Comparison of Actual vs. Predicted El Niño Induced Erosion Scarp Locations in northwest Oregon and southwest Washington

Authors: Richard Daniels*, Washington State Department of Transportation
Topics: Coastal and Marine, Hazards and Vulnerability, Climatology and Meteorology
Keywords: El Nino, Hazards, Erosion, Coastal, Oregon, Washington
Session Type: Illustrated Paper
Day: 4/14/2018
Start / End Time: 8:00 AM / 9:40 AM
Room: Napoleon Foyer/Common St. Corridor, Sheraton, 3rd Floor
Presentation File: No File Uploaded

The El Niño event of 2015-2016 was the strongest El Niño to occur in the last 33 years in the Pacific Northwest – second only to the 1983 and 1997 events. All three events were associated with elevated water levels along the northwest Oregon and southwest Washington coast resulting in increased erosion and scarping. In a study completed in 2016 we used sea surface temperature, observed hourly tide levels, and precipitation anomalies to develop a meteorological based model to identify coastal beaches at risk to increased erosion by these elevated tides.

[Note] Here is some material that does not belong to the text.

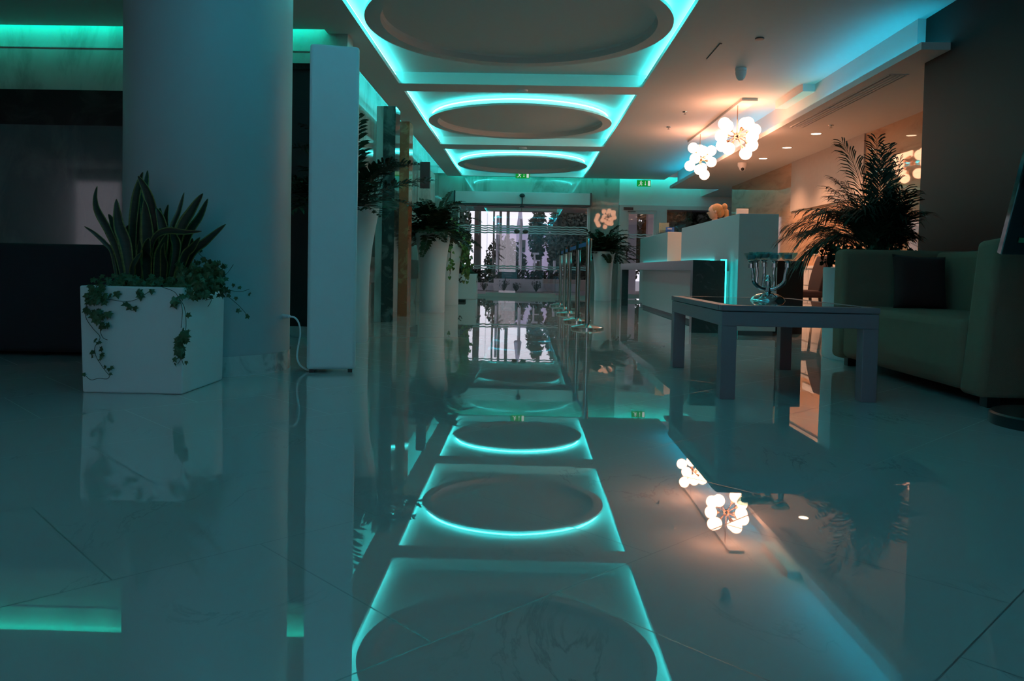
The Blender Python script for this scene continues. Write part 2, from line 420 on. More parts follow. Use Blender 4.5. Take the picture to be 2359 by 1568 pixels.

In this study LiDAR data, published by NOAA's Ocean Service, for July 2014 and April 2016 were used to identify beaches that actually experienced increased scarping during the El Niño event. These scarp locates were then correlated with the areas identified as being ‘at risk’ by the meteorological model. To accomplish this we developed three ArcGIS models to extract and compare scarps from the LiDAR data. In general, we found that the meteorological variables performed well in identifying, in near real-time, areas that were subject to increased erosion during the 2016 El Niño event.